Up to and including the line containing "m = MB(); m.box((x-w, RFY-.10, 0), (x+w, RFY-.001, t0.z+dz));", please reproduce the lines of the listing below, starting from the top.

==== INPUT FOR THIS TASK ====

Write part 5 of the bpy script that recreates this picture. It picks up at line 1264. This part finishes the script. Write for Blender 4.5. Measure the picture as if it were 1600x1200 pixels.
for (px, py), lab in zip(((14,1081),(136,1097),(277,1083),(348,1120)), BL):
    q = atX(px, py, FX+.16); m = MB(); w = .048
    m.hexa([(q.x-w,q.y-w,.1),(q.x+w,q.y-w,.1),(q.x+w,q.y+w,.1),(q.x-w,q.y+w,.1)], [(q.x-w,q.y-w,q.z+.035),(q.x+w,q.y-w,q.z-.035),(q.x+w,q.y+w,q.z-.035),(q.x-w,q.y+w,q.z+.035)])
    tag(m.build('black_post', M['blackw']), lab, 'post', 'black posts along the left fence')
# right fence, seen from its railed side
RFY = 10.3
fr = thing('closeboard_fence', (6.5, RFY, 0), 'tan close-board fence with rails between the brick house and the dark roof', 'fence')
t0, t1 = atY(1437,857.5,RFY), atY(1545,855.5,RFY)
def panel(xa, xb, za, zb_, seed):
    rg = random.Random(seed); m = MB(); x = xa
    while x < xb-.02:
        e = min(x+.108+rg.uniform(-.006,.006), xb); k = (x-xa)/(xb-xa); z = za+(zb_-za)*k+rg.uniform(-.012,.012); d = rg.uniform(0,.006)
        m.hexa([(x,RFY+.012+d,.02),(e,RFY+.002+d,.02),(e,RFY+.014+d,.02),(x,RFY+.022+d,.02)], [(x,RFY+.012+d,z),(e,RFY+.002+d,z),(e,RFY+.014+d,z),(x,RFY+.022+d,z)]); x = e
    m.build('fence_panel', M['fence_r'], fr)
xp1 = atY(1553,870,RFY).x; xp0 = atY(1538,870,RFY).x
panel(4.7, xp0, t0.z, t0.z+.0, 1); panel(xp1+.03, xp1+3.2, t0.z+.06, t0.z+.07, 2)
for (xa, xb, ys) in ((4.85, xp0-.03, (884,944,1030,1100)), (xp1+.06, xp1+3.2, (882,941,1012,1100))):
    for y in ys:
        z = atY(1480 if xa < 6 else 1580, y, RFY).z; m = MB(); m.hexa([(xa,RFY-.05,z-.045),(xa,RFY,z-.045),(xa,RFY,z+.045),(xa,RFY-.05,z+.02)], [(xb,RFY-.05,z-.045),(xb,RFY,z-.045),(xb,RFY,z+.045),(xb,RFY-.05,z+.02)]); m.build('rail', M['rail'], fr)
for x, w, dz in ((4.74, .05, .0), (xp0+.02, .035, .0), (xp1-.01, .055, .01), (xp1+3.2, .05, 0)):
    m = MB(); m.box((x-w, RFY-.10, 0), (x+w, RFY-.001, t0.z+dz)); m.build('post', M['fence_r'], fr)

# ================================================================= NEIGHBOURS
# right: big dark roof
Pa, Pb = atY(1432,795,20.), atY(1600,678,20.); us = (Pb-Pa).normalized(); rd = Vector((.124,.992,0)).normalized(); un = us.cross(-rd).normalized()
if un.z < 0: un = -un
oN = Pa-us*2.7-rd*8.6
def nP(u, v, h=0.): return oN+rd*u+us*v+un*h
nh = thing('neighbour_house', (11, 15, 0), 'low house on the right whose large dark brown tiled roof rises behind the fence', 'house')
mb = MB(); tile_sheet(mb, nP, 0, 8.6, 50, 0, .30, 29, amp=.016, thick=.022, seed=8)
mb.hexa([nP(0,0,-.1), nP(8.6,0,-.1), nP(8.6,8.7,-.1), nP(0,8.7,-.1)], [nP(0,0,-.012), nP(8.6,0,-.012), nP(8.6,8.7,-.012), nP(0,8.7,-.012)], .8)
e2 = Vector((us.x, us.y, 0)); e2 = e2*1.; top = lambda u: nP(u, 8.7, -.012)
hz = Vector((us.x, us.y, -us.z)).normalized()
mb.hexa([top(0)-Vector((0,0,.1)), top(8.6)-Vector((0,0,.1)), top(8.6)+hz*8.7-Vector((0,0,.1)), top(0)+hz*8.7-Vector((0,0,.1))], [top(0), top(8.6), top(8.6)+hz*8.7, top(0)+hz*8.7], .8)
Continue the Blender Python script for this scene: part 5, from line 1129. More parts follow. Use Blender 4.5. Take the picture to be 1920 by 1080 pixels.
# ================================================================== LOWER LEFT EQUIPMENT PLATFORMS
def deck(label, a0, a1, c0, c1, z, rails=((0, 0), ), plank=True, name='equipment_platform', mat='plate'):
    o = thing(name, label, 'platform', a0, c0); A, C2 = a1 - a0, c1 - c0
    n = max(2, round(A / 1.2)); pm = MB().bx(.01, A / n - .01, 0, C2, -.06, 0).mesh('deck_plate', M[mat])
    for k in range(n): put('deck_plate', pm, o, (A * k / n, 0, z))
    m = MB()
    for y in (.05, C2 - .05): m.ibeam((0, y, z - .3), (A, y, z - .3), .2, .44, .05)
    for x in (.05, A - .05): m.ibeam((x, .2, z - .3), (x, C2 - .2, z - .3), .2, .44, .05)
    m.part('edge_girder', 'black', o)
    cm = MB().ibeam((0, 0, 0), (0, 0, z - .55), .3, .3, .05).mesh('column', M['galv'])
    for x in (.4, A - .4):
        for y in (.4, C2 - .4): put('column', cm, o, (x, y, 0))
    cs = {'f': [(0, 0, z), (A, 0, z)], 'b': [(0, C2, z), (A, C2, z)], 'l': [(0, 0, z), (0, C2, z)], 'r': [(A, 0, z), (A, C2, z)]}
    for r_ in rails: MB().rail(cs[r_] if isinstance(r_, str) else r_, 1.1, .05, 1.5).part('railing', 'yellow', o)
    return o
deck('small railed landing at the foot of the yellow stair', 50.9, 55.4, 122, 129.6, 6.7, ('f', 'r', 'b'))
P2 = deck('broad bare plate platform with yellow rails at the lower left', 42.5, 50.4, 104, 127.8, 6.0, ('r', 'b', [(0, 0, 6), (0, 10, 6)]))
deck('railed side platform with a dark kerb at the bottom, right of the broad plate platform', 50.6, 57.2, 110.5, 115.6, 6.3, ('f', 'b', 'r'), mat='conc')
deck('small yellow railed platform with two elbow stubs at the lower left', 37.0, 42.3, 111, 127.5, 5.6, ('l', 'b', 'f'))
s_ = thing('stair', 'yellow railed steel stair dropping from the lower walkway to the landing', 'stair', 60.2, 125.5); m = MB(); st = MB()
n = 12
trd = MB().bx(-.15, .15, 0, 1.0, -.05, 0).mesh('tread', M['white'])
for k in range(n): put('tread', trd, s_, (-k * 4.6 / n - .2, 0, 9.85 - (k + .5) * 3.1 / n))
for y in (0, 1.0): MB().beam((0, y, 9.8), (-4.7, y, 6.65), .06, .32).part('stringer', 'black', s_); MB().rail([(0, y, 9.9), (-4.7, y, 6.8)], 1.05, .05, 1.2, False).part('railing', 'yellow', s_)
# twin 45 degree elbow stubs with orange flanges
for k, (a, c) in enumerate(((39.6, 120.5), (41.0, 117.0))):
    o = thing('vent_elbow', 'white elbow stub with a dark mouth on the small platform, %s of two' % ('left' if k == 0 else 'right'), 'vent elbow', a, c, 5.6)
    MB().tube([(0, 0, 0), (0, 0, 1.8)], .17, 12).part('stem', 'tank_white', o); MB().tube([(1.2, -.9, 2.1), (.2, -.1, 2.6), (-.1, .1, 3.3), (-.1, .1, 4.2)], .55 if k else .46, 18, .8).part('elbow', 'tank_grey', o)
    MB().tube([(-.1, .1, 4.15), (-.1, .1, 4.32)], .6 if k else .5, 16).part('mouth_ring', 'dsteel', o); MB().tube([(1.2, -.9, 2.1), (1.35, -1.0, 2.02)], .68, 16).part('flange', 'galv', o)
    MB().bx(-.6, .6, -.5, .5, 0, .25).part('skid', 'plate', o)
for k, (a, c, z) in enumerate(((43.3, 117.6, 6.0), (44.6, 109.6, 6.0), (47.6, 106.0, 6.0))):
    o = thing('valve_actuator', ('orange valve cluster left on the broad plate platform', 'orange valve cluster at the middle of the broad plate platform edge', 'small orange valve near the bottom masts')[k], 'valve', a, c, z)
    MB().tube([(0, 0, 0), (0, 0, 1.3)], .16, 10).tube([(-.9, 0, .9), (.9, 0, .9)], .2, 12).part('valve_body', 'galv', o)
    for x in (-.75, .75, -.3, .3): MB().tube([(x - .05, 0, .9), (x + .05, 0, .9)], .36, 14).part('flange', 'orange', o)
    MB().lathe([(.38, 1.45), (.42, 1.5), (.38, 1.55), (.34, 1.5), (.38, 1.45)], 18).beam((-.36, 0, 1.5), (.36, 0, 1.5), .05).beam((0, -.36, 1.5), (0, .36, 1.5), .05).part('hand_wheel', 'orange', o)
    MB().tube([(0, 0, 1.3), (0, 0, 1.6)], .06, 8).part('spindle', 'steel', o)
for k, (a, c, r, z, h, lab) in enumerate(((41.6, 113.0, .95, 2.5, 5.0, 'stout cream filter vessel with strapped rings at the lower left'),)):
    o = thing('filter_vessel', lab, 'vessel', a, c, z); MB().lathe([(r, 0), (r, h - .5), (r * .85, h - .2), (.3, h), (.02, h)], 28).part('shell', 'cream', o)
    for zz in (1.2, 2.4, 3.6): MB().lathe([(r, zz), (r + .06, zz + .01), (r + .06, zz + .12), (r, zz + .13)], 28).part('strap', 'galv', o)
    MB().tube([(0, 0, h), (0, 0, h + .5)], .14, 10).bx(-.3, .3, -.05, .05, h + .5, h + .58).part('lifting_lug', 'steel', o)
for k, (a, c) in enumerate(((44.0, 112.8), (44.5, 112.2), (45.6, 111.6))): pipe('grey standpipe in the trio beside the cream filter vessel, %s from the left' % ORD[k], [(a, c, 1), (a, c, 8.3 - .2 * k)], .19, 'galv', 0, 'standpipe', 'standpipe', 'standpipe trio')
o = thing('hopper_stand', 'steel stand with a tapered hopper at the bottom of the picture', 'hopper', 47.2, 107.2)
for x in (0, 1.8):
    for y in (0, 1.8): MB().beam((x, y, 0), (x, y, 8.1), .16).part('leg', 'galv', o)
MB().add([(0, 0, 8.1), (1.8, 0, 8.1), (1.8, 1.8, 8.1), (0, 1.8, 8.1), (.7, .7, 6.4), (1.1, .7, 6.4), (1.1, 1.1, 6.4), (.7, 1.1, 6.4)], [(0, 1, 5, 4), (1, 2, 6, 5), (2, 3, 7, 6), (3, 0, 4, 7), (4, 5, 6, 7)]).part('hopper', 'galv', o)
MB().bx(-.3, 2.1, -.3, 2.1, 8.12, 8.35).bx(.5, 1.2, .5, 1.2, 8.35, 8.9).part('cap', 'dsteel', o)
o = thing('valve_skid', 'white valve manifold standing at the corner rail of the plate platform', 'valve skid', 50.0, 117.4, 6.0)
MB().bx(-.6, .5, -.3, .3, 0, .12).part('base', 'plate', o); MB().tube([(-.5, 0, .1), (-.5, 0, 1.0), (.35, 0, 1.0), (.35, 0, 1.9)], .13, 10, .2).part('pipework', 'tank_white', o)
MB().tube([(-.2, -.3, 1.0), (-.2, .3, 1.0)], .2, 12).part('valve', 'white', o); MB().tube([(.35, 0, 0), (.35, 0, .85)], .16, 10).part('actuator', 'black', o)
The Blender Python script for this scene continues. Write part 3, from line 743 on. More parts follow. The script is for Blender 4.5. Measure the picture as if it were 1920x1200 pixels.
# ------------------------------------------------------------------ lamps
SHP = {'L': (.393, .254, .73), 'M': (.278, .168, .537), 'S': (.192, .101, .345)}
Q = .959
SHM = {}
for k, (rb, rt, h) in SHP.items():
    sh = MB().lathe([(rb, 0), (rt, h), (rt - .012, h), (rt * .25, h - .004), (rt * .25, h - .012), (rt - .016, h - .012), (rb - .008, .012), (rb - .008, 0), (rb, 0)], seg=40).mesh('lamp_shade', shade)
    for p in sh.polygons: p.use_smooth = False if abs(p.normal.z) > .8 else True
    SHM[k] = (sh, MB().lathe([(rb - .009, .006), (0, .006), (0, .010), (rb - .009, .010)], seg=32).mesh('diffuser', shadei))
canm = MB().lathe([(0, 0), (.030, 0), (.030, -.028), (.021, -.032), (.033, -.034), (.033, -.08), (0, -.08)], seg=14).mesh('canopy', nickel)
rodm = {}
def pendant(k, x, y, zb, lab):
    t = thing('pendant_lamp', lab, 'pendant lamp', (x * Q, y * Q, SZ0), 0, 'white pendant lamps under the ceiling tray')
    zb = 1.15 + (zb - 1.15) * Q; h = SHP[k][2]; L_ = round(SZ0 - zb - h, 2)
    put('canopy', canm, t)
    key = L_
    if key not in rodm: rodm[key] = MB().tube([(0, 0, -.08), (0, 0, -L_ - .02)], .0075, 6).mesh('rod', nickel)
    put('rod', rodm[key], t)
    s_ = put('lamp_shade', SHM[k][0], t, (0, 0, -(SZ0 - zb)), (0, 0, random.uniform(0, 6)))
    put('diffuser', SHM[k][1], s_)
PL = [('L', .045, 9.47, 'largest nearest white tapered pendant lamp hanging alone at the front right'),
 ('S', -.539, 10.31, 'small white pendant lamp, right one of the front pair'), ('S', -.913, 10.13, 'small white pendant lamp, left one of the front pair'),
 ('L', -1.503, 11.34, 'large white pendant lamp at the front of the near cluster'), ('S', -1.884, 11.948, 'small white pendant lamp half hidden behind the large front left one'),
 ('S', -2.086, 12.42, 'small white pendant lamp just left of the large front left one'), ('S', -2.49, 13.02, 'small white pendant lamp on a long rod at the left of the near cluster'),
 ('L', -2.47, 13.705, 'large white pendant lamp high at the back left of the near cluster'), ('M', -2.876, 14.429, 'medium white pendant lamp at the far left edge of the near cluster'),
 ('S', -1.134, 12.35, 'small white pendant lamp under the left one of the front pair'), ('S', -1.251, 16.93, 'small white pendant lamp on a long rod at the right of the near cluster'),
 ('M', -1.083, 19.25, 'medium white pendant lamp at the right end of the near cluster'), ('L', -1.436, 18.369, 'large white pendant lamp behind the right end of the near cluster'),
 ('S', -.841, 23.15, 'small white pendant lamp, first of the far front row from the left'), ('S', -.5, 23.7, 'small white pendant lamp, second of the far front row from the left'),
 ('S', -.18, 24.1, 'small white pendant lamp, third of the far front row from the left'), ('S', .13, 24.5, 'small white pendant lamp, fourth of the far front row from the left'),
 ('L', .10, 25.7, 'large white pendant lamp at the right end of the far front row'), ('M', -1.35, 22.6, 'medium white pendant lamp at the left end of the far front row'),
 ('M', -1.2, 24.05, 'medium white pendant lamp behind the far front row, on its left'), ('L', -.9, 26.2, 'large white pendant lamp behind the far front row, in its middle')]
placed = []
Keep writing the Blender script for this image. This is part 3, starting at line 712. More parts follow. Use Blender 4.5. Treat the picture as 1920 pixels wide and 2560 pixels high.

====

● **EXERCISE RESPONSE**
Write part 5 of the bpy script that recreates this picture. It picks up at line 1264. This part finishes the script. Write for Blender 4.5. Measure the picture as if it were 1600x1200 pixels.
for (px, py), lab in zip(((14,1081),(136,1097),(277,1083),(348,1120)), BL):
    q = atX(px, py, FX+.16); m = MB(); w = .048
    m.hexa([(q.x-w,q.y-w,.1),(q.x+w,q.y-w,.1),(q.x+w,q.y+w,.1),(q.x-w,q.y+w,.1)], [(q.x-w,q.y-w,q.z+.035),(q.x+w,q.y-w,q.z-.035),(q.x+w,q.y+w,q.z-.035),(q.x-w,q.y+w,q.z+.035)])
    tag(m.build('black_post', M['blackw']), lab, 'post', 'black posts along the left fence')
# right fence, seen from its railed side
RFY = 10.3
fr = thing('closeboard_fence', (6.5, RFY, 0), 'tan close-board fence with rails between the brick house and the dark roof', 'fence')
t0, t1 = atY(1437,857.5,RFY), atY(1545,855.5,RFY)
def panel(xa, xb, za, zb_, seed):
    rg = random.Random(seed); m = MB(); x = xa
    while x < xb-.02:
        e = min(x+.108+rg.uniform(-.006,.006), xb); k = (x-xa)/(xb-xa); z = za+(zb_-za)*k+rg.uniform(-.012,.012); d = rg.uniform(0,.006)
        m.hexa([(x,RFY+.012+d,.02),(e,RFY+.002+d,.02),(e,RFY+.014+d,.02),(x,RFY+.022+d,.02)], [(x,RFY+.012+d,z),(e,RFY+.002+d,z),(e,RFY+.014+d,z),(x,RFY+.022+d,z)]); x = e
    m.build('fence_panel', M['fence_r'], fr)
xp1 = atY(1553,870,RFY).x; xp0 = atY(1538,870,RFY).x
panel(4.7, xp0, t0.z, t0.z+.0, 1); panel(xp1+.03, xp1+3.2, t0.z+.06, t0.z+.07, 2)
for (xa, xb, ys) in ((4.85, xp0-.03, (884,944,1030,1100)), (xp1+.06, xp1+3.2, (882,941,1012,1100))):
    for y in ys:
        z = atY(1480 if xa < 6 else 1580, y, RFY).z; m = MB(); m.hexa([(xa,RFY-.05,z-.045),(xa,RFY,z-.045),(xa,RFY,z+.045),(xa,RFY-.05,z+.02)], [(xb,RFY-.05,z-.045),(xb,RFY,z-.045),(xb,RFY,z+.045),(xb,RFY-.05,z+.02)]); m.build('rail', M['rail'], fr)
for x, w, dz in ((4.74, .05, .0), (xp0+.02, .035, .0), (xp1-.01, .055, .01), (xp1+3.2, .05, 0)):
    m = MB(); m.box((x-w, RFY-.10, 0), (x+w, RFY-.001, t0.z+dz)); m.build('post', M['fence_r'], fr)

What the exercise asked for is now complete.